Sie spielen damit auf die fremdenfeindliche rechtspopulistische Organisation Pegida an, die sich gegen die angebliche Islamisierung des Abendlandes einsetzt. Die Antwort darauf in Ihrem Programm ist nun die "Stugida"-Bewegung...

Richtig. Stubenmusik gegen die Idiotisierung des Abendlandes. Wir wollen die rechte Bewegung damit ein bisschen ins Lächerliche ziehen und einen Gegenpol setzen. Man darf denen nicht so eine Wichtigkeit geben. Je mehr man über die spricht, desto schlimmer wird es. Das ist eine Episode, und die geht auch wieder vorbei.

Söder und Trump bekommen auch ihr Fett weg...

Ach die... die kommen nur kurz vor. Mehr haben sie auch gar nicht verdient.

Man hört, die Wellküren seien generell politischer auf der Bühne geworden.

Das wird in letzter Zeit öfter behauptet, aber ich bin mir da nicht sicher. In der heutigen kurzlebigen Zeit ist es auch schwer, über Politik zu singen. Bis ein Lied im Dreigesang richtig sitzt, dauert das ein halbes Jahr - und dann ist das Thema schon lang wieder rum. Das war früher noch anders. Da hatte man noch langlebigere Feindbilder wie den Strauß oder Wackersdorf. Heute behandeln wir aktuelle Themen dann eher im Wortkabarett. Aber das macht das ganze Programm auch abwechslungsreicher.
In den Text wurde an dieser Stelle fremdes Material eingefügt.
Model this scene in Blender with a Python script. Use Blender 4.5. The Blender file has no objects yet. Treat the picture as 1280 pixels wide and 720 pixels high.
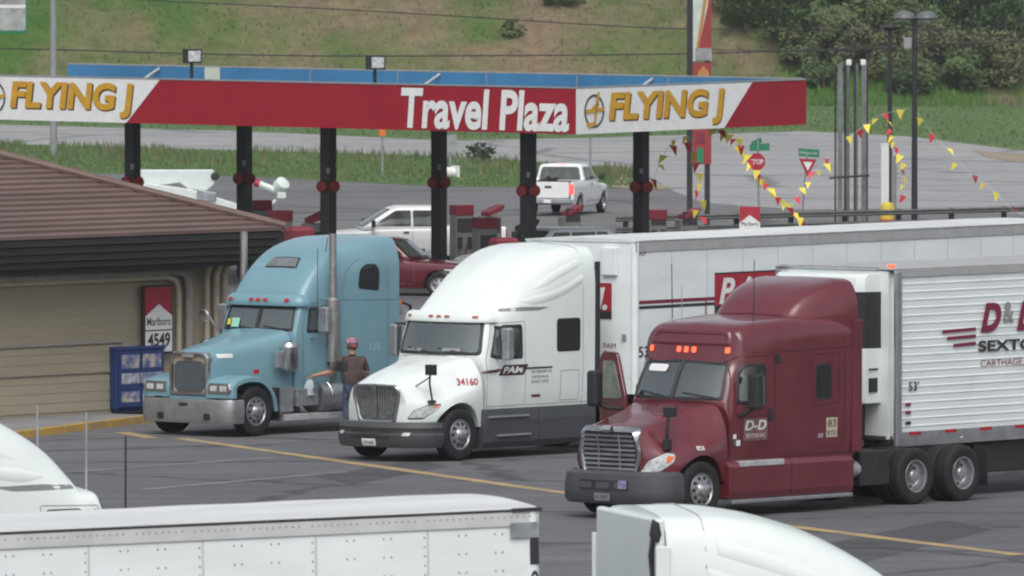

Die Liedthemen sind eher zeitlos. Im Stück "Mei Oida, der schaut auf mi" singen Sie ein Loblied auf die Ehemänner. Ziemlich ungewöhnlich, dass der Ehemann im Kabarett so gut wegkommt...

Das Lied ist eine Persiflage auf Nina Simones "My Baby just cares for me". Wir haben es geschrieben, um dem Wellküren-Klischee entgegenzuwirken, wir seien drei männerfressende Emanzen, die nichts anderes als den Geschlechterkampf im Sinn haben. Ich zum Beispiel lebe seit über 30 Jahren glücklich, aber kritisch mit meinem Mann zusammen.

Berti Well, eines der 15 Well-Geschwister, war viele Jahre Wirt in der Weilachmühle. Außerdem sind aus den Reihen der Geschwister sowohl die Brüder der Biermösl Blosn als auch die Formation der Wellküren immer wieder auf der Kleinkunstbühne der Mühle zu Gast. Der nächste Auftritt der Wellküren im Landkreis Dachau findet am Samstag, 1. Juni, in Schwabhausen im Gasthof zur Post statt.